** START OF Extracted records **
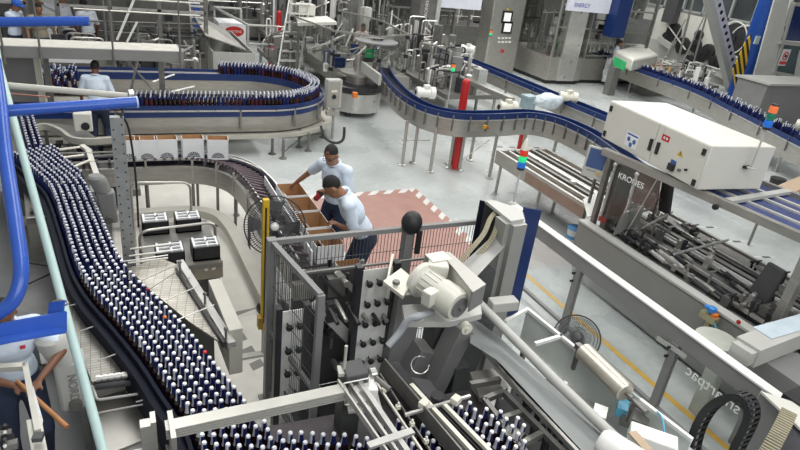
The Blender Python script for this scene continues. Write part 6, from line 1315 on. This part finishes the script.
    collar=MB(); collar.tube([nk+U*.02+Rs*(.072*h*math.cos(t))+Fs*(.07*h*math.sin(t)+.005)-U*.012*math.sin(t) for t in [k*PI/8 for k in range(16)]],.014*h,6,closed=True); collar.put('collar',shirt,T)
    hb=MB(); ellR(hb,hd+Hu2*.032*h-Hd2*.010*h,(.0755*h,.091*h,.097*h),HR)
    # keep the hair above the brow and behind the ears
    hb.v=[v if ((v-hd).dot(Hu2)>.03*h+max(0,(v-hd).dot(Hd2))*.55) else v-Hu2*((v-hd).dot(Hu2)-max(-.045*h,min((v-hd).dot(Hu2),.03*h+max(0,(v-hd).dot(Hd2))*.55)) if (v-hd).dot(Hd2)<0 else (v-hd).dot(Hu2)-(.03*h+max(0,(v-hd).dot(Hd2))*.55)) for v in hb.v]
    hb.put('hair',hair,T)
    eb=MB()
    for s in(-1,1): eb.ell(hd+Hd2*.088*h+Hr*.03*s*h+Hu2*.012*h,(.011*h,.006*h,.006*h),HR)
    eb.put('eyes',BLACK,T)
    if glasses:
        gb=MB()
        for s in(-1,1): gb.tube([hd+Hd2*.10*h+Hr*(.031*s+.022*math.cos(t))*h+Hu2*(.012+.016*math.sin(t))*h for t in [k*PI/6 for k in range(12)]],.003*h,5,closed=True); gb.cyl(hd+Hd2*.10*h+Hr*.053*s*h+Hu2*.015*h,hd+Hr*.08*s*h+Hu2*.01*h,.003*h,5)
        gb.put('glasses',BLACK,T)
    if cap:
        cb=MB(); ellR(cb,hd+Hu2*.055*h,(.09*h,.105*h,.085*h),HR); cb.ell(hd+Hd2*.11*h+Hu2*.05*h,(.07*h,.07*h,.012*h),HR); cb.put('cap',cap,T)
    T['_nk']=0; del T['_nk']
    return T,dict(nk=nk,ch=ch,Fs=Fs,U=U,Rs=Rs,sh=sh)
# two packers at the bench
W1,i1=person('bespectacled worker in pale blue shirt standing farther back, reaching into the far carton',(2.66,7.32,.004),-2.15,lean=.18,headp=.35,heady=-.2,headpx=(333,151),hands={1:((2.20,7.36,1.16),(0,1,-.6)),-1:((2.46,6.78,1.25),(.4,-.6,-.8))},glasses=True,h=1.13)
W2,i2=person('worker in pale blue shirt bending over the near cartons with his back to the camera',(2.82,6.38,.004),-1.35,lean=.5,headp=.5,headpx=(339,181),hands={-1:((2.30,5.95,1.20),(.3,-.3,-1)),1:((2.36,6.70,1.30),(.2,.4,-1))},h=1.13)
o=make_bottle('beer bottle with red label held by the bending worker above the cartons',None); u=P(318,192,1.25); o.location=u+Vector((-.03,0,-.10)); o.rotation_euler=(.5,.45,0)
for c in o.children:
    if c.name.startswith('label'): c.data=c.data.copy(); c.data.materials[0]=LABR
# worker with the wooden stick
c=P(24,382,1.0); hn=P(22,384,1.12); hn2=P(35,382,1.12)
W3,i3=person('worker in pale blue shirt and navy trousers holding a wooden stick at the lower left',(c.x-.07,c.y+.14,.004),2.95,lean=.06,headp=.3,hands={1:((hn.x-.05,hn.y-.0,hn.z),(-1,.2,-.5)),-1:((hn2.x+.03,hn2.y+.02,hn2.z+.0),(1,.2,-.5))},sk=mat('mid_brown_skin',(.20,.09,.05),.5,0,.1),h=1.0)
b=MB(); lc=i3['ch']+i3['Fs']*.133*1.0-i3['Rs']*.075+i3['U']*.05; b.box(lc,(.035,.006,.03),R=Matrix((i3['Rs'],i3['Fs'],i3['U'])).transposed()); b.put('chest_emblem',[mat('emblem_red',(.55,.05,.08))],W3)
b=MB(); b.cyl(P(17,381,1.15),P(67,427,1.05),.013,12,r2=.018); b.one('wooden_stick',WOOD,'brown wooden stick held slanting down to the right by the lower left worker','stick')
# worker behind the pipes
u=PD(96,74,9.9); person('person in pale shirt seen from behind between the walkway and the cream pipe',(u.x,10.4,.12),.15,lean=.1,headp=.3,h=.97,vox=.014,sk=SKIN2,headpx=(94.5,66.5))
b=MB(); b.bb(u.x-.5,u.x+.5,9.9,11.1,0,.115); b.one('step_box',GREYP,'low grey step box under the person behind the cream pipe','step')
u=P(14,22,1.45); person('person in pale shirt and bright blue cap at the far top left corner',(u.x,u.y,.004),2.1+PI*.0,lean=.1,headp=.3,cap=CAPB,vox=.016,h=1.13,headpx=(14,4),hands={1:((u.x+.45,u.y+.1,1.25),(0,0,-1))})
u=P(88,20,1.4); person('person in white shirt beside the tray table with dark head turned away',(u.x,u.y,.004),-.6,lean=.05,vox=.016,h=1.13,headpx=(84,4),sk=SKIN2,shirt=mat('whiteish_shirt',(.72,.76,.82),.8))
u=P(58,14,1.5); person('person in white sleeves stretching an arm over the tray table',(u.x,u.y+.6,.004),2.4,vox=.018,h=1.1,headpx=(61,0),hands={1:((u.x-.7,u.y+.2,1.95),(0,0,-1))},shirt=mat('whiteish_shirt',(.72,.76,.82),.8))
u=P(37,12,1.5); person('person with bare brown arms standing right of the blue capped person',(u.x,u.y+.3,.004),2.8,vox=.018,h=1.1,headpx=(38,8),shirt=mat('khaki_shirt',(.3,.27,.2),.8))
u=P(618,46,1.5); person('person in light blue shirt working at the far conveyor under the navy column',(u.x,u.y,.004),2.4,vox=.022)
u=P(362,34,1.4); person('distant person in pinkish shirt behind the labelling machine',(u.x,u.y,.004),3.0,vox=.022,shirt=mat('pinkish_shirt',(.62,.48,.44),.8))

# ================================================================ real-world size: the whole hall scaled about the origin
KS=.87
for o in list(bpy.data.objects):
    if o.parent is None:
        o.location=o.location*KS
        if o.type=='LIGHT': o.data.size*=KS; o.data.size_y*=KS; o.data.energy*=KS*KS
        elif o.type!='CAMERA': o.scale=o.scale*KS
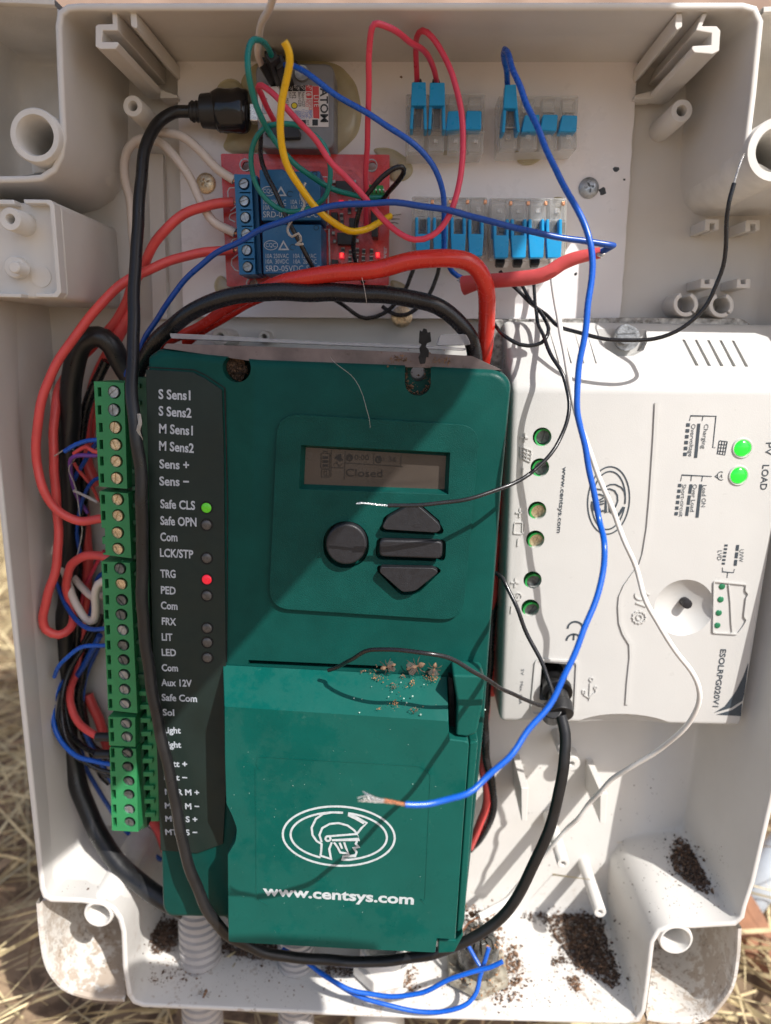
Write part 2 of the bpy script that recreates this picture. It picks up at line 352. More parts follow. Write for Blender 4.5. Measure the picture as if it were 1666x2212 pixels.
def screw(name, u, v, D, rpx, ang, m, parent, hh=0.9, slot=0.16):
    """slotted pan head: two raised half discs over a lower disc"""
    c = pt(u, v, D); r = rpx*D/F; a = math.radians(ang); parts = []
    parts.append(lathe(c, [(r*.97, .35), (r*.97, hh)], (0, 1, 0), 22))
    for s in (1, -1):
        q = []; hw = slot*r; t0 = math.asin(hw/r)
        for i in range(13):
            t = t0+(math.pi-2*t0)*i/12; q.append((r*math.cos(t), s*r*math.sin(t)))
        P = [Vector((c.x+x*math.cos(a)-y*math.sin(a), 0, c.z+x*math.sin(a)+y*math.cos(a))) for x, y in q]
        V, Fc = ext(P, D, D+hh*.9); C2 = sum(P, Vector())/len(P)
        for i in range(len(P)):                        # rounded shoulder
            dx = V[i].x-c.x; dz = V[i].z-c.z; V[i] = Vector((c.x+dx*.93, V[i].y, c.z+dz*.93))
        parts.append((V, Fc))
    V, Fc = merge(parts); return mk(name, V, Fc, m, parent, smooth=True, angle=30)
def dome(name, u, v, D, rpx, m, parent=None, h=0.5, **kw):
    r = rpx*D/F; pr = [(r, 1.2), (r, .0)]+[(r*math.cos(t), -h*r*math.sin(t)) for t in [math.pi/2*i/6 for i in range(1, 7)]]
    V, Fc = lathe(pt(u, v, D), pr, (0, 1, 0), 22); return mk(name, V, Fc, m, parent, smooth=True, angle=50, **kw)
# ================================================================ ENCLOSURE
enc = thing("enclosure", pt(850, 2190, 230), "open cream plastic enclosure standing upright, holding all the electronics", "enclosure")
def lin(y, x0, y0, x1, y1): return x0+(x1-x0)*(y-y0)/(y1-y0)
PR = [((175, 25), (300, 126)), ((1600, 24), (1465, 126)), ((1622, 30), (1476, 131)), ((1632, 52), (1481, 145)),
      ((1617, 207), (1482, 230)), ((1603, 320), (1472, 320)), ((1604, 352), (1470, 400)), ((1620, 376), (1480, 440)), ((1650, 392), (1500, 462)),
      ((1690, 401), (1530, 468)), ((1972, 405), (1640, 466)), ((1990, 425), (1644, 480))]
PR += [(((lin(y, 1990, 425, 1664, 1690) if y < 1690 else lin(y, 1664, 1690, 1602, 1975)), y), (lin(775+(y-775)*.836, 1644, 480, 1473, 1785), 775+(y-775)*.836)) for y in (800, 1200, 1600, 1900)]
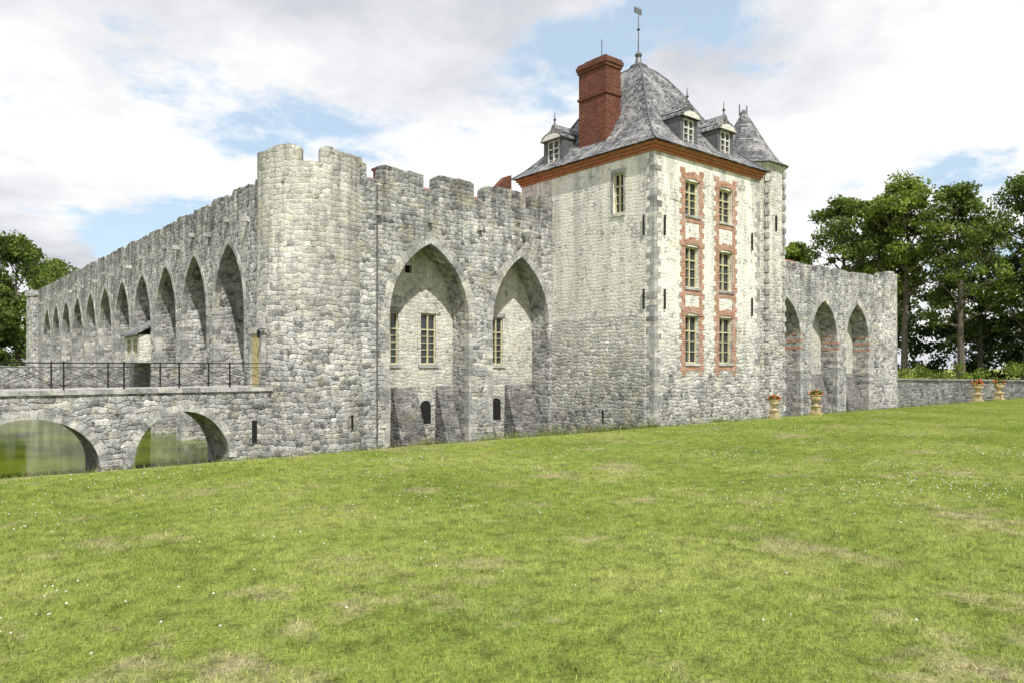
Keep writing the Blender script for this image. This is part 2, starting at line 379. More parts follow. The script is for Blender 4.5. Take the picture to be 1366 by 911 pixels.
def wedge(a0,a1,zt,out=1.3,ins=.08,y=PR+DR+.02,zb=-2.4):
    t.add([(a0,y,zb),(a1,y,zb),(a0,y-out,zb),(a1,y-out,zb),(a0+ins,y,zt),(a1-ins,y,zt),(a0+ins,y-.1,zt),(a1-ins,y-.1,zt)],
          [(0,1,3,2),(4,6,7,5),(2,3,7,6),(0,2,6,4),(1,5,7,3),(0,4,5,1)])
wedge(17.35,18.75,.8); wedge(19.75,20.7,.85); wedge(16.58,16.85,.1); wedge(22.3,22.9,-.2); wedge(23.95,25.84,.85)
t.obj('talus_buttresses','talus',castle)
t=MB()
for a0,a1 in ((16.9,17.3),(18.95,19.55),(23.1,23.75)):
    t.prism([(a0,-.9)]+arc_pts(a0,a1,-.05,.25,'el',4)+[(a1,-.9)],FU(PR+DR),-.012,.0)  # thin solid panels on the wall, inner shade painted instead of recessed
t.obj('basement_vents','hole_shade',castle)
q=MB()
for a0,a1 in ((18.95,19.55),(23.1,23.75)): ring(q,'u',PR+DR,a0,a1,-.05,.25,'el',w=.18,n=3,proud=.05)
q.obj('vent_arches','quoin',castle)

# ---- round corner tower
cx,cy,R=13.73,29.6,2.14
t=MB(); t.lathe(cx,cy,[(R+.22,ZB),(R+.12,-.5),(R+.03,3.5),(R,6),(R,9.8)],48)
ang=math.atan2(-cy,-cx); W=.17
gs=[0,math.radians(92),math.radians(-98),math.pi]
def arcseg(mb,a0,a1,r0,r1,z0,z1):
    n=max(3,int((a1-a0)/.1)); ph=random.random()*6
    top=[z1+random.uniform(-.05,.03)+.05*math.sin(i*.6+ph)-(random.uniform(.08,.2) if i in(0,n) else 0) for i in range(n+1)]
    rr=[]
    for i in range(n+1):
        a=a0+(a1-a0)*i/n; c,s_=math.cos(a),math.sin(a)
        rr.append([(cx+r0*c,cy+r0*s_,z0),(cx+r1*c,cy+r1*s_,z0),(cx+r1*c,cy+r1*s_,top[i]),(cx+r0*c,cy+r0*s_,top[i])])
    mb.rings(rr)
gg=sorted([(ang+g)%(2*math.pi) for g in gs])
for i,g in enumerate(gg):
    g2=gg[(i+1)%4]+(2*math.pi if i==3 else 0)
    arcseg(t,g+W,g2-W,R-.42,R,9.8,10.42)
t.obj('corner_tower','tower',castle,)
d=MB(); d.box(11.45,11.75,29.35,30.2,.96,3.05)
for k in range(1,5): d.box(11.44,11.5,29.35+.17*k-.008,29.35+.17*k+.008,.98,3.0)
d.obj('bridge_door','door',castle)
q=MB(); q.box(11.42,11.8,29.1,29.35,.96,3.05); q.box(11.42,11.8,30.2,30.45,.96,3.05); q.box(11.40,11.8,29.05,30.5,3.055,3.3); q.obj('door_surround','quoin',castle)
def dirbox(mb,a,r,wd,z0,z1,th=.06):
    c,s_=math.cos(a),math.sin(a); tx,ty=-s_,c
    P=[(cx+(r+o)*c+k*wd/2*tx,cy+(r+o)*s_+k*wd/2*ty) for o,k in ((-.1,-1),(-.1,1),(th,1),(th,-1))]
    mb.rings([[(x,y,z0) for x,y in P],[(x,y,z1) for x,y in P]])
dirbox(vd,ang+.80,R+.10,.13,-1.5,-.25,.03)
l=MB(); l.box(11.3,11.5,28.95,29.0,3.2,3.24); l.lathe(11.25,28.97,[(.05,2.85),(.09,3.1),(.02,3.2)],6); l.obj('wall_lantern','iron',castle)
p=MB(); p.tube([(PL-.06,32.05,9.2),(PL-.06,32.05,ZB)],.04); p.tube([(15.95,PR-.05,9.4),(15.95,PR-.05,ZB)],.035)
p.obj('rain_pipes','pipe',castle)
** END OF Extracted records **
_Given request_
Looking at the records above, tally the lines holding "Write" and reply with that number only.

_Task answer_
2